En su debut, Simón exprimió las posibilidades narrativas del cine para transportarnos a su infancia
Verano 1993: Filmar el duelo

Antes del de Alcarràs, hubo otro verano. Verano 1993. Carla Simón despuntó en su primer largometraje contando su propia experiencia. Algo nada sencillo, porque contarte a ti mismo puede resultar frustrante. Aunque hagas esfuerzos en explicar cómo de emocionante, triste o divertido fue todo aquello, ni tú consigues relatarlo como te gustaría ni mucho menos tu interlocutor capta esas sensaciones. Sí, conoces tu historia y lo que sentiste mejor que nadie, pero expresarla de una manera estimulante, crear una conexión con ella, puede ser más complicado que con una ajena.

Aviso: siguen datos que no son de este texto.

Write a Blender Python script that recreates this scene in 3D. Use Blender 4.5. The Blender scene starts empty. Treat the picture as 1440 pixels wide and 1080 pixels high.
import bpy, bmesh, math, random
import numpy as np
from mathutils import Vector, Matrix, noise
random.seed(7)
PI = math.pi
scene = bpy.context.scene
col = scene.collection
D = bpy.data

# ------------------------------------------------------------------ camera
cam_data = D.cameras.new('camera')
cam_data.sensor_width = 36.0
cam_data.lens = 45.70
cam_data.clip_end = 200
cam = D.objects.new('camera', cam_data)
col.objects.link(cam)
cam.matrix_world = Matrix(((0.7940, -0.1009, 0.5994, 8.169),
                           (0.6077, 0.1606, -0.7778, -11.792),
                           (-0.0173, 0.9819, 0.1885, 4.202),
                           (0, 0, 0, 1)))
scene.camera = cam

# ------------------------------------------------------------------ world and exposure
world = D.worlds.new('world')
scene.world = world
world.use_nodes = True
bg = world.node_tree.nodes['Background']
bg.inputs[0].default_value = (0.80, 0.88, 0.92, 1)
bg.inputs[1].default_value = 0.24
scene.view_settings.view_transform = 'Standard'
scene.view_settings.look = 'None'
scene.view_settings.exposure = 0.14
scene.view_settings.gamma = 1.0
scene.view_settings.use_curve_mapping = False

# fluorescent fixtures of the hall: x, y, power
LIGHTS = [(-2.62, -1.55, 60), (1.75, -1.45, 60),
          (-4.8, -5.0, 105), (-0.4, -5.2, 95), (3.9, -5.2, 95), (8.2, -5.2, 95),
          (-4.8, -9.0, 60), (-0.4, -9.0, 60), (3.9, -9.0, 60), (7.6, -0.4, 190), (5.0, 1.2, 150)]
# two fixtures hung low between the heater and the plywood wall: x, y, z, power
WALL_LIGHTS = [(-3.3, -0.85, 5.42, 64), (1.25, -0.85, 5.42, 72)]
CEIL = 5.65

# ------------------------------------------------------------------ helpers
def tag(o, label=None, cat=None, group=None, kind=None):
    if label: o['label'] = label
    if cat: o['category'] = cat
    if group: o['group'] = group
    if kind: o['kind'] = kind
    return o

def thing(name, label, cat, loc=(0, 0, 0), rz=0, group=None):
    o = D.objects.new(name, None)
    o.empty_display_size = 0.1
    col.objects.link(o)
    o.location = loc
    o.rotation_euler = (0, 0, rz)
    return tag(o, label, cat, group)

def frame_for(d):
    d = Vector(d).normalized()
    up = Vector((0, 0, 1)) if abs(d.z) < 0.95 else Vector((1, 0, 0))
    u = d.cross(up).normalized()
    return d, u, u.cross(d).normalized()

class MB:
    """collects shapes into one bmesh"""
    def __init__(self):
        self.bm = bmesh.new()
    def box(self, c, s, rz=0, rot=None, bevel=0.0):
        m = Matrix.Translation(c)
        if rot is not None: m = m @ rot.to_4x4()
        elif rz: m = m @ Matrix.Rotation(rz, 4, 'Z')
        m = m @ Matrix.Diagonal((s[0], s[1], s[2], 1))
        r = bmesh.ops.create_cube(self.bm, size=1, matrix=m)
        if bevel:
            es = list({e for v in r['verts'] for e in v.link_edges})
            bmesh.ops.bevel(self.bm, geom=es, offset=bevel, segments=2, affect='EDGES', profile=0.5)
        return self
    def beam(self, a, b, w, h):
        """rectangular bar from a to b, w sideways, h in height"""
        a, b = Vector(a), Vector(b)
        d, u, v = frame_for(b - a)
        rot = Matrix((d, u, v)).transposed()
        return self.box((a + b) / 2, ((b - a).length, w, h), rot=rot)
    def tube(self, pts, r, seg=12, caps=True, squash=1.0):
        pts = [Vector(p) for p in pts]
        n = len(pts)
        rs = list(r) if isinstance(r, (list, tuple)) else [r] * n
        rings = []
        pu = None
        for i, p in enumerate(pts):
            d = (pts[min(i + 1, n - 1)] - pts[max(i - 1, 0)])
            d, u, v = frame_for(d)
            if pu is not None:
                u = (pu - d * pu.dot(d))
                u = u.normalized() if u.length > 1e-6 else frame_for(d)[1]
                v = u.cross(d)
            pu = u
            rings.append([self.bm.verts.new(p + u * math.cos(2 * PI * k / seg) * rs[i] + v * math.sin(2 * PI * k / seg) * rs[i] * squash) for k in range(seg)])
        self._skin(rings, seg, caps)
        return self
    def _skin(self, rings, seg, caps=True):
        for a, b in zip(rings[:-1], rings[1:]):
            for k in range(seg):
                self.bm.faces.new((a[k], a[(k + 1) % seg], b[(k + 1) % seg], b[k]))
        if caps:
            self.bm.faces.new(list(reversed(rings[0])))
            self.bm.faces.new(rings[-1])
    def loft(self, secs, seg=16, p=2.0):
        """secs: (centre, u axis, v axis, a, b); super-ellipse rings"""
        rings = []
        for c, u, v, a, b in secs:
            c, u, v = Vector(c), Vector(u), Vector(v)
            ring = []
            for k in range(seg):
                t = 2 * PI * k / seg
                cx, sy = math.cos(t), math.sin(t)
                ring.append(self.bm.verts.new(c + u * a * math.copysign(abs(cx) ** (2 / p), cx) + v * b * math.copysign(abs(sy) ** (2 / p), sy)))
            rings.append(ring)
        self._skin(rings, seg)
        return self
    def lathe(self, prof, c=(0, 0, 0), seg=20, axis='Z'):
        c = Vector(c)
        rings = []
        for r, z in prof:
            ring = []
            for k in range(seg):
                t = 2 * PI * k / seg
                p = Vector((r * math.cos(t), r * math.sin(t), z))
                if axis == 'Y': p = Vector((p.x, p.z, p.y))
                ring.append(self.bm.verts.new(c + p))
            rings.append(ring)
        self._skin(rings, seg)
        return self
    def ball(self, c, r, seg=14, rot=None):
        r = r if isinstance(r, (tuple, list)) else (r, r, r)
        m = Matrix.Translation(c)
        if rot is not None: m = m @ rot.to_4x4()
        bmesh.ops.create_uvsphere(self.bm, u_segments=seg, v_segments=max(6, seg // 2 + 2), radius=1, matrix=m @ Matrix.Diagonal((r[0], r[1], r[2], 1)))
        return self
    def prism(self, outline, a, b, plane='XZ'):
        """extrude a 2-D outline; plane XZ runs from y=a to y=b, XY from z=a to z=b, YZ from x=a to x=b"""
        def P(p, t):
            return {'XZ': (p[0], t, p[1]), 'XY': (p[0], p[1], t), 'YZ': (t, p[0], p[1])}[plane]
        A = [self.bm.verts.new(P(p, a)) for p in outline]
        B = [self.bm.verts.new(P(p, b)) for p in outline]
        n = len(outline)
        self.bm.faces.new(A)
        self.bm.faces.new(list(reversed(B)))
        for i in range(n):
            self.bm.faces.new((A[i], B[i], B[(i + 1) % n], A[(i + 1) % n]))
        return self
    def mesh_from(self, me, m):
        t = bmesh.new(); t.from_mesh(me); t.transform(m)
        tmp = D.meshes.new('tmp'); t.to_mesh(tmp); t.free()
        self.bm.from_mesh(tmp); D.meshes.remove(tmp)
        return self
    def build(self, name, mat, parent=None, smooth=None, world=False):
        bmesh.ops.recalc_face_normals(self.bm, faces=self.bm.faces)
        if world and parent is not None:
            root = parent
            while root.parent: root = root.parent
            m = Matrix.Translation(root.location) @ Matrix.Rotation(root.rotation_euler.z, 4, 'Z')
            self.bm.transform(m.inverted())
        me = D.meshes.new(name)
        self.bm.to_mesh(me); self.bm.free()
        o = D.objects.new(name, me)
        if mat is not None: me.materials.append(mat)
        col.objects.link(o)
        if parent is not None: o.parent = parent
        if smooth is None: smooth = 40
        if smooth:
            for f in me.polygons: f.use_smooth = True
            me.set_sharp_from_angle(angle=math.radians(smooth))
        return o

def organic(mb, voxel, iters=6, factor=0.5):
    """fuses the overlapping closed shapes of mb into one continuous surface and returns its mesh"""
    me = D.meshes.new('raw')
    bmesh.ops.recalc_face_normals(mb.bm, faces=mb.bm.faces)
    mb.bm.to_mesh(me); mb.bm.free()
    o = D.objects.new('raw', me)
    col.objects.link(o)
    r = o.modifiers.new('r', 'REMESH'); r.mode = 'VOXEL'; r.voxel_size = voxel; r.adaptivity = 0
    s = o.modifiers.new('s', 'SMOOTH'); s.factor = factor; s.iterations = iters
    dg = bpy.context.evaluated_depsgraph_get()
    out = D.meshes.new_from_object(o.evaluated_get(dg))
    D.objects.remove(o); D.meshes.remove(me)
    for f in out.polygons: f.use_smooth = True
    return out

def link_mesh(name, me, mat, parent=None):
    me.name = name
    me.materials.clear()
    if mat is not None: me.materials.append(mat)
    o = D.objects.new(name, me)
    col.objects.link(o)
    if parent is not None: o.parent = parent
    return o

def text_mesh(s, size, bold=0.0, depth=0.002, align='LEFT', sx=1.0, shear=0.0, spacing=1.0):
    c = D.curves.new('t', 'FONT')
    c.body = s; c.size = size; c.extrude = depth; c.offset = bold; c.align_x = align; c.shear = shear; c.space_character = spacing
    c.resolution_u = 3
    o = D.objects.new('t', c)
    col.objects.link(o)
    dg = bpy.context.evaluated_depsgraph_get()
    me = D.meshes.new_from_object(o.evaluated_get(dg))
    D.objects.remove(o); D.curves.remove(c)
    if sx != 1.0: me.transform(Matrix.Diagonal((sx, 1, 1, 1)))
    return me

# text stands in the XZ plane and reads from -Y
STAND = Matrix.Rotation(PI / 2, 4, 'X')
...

En Verano 1993, Simón consiguió representar su propio pasado, aquel verano que pasó tras morir su madre, y transformarlo en una pieza incluyente sobre la pérdida, la infancia y la familia. Una obra propia, cercana, que demuestra un enorme talento en utilizar las distintas herramientas que ofrece el cine para darle trascendencia a tu propio relato.
El punto de vista de Verano 1993

La directora de Barcelona apuesta por un lenguaje cinematográfico directo y de punto de vista único. La mirada de la película es, esencialmente, la mirada de la niña, Frida. Su punto de vista, el centro. La cámara insiste de forma frecuente en ponerse a su altura: en primeros planos, en movimientos desde atrás, Simón escruta con paciencia las reacciones de Frida ante ese mundo de adultos que escucha, pero no termina de entender (aquí es esencial la utilización del fuera de campo). Cuando el plano se aleja es para darle veracidad a su entorno y aire a la narración, pero Frida está siempre presente en lo que sucede, incluso cuando no la podemos ver directamente en pantalla.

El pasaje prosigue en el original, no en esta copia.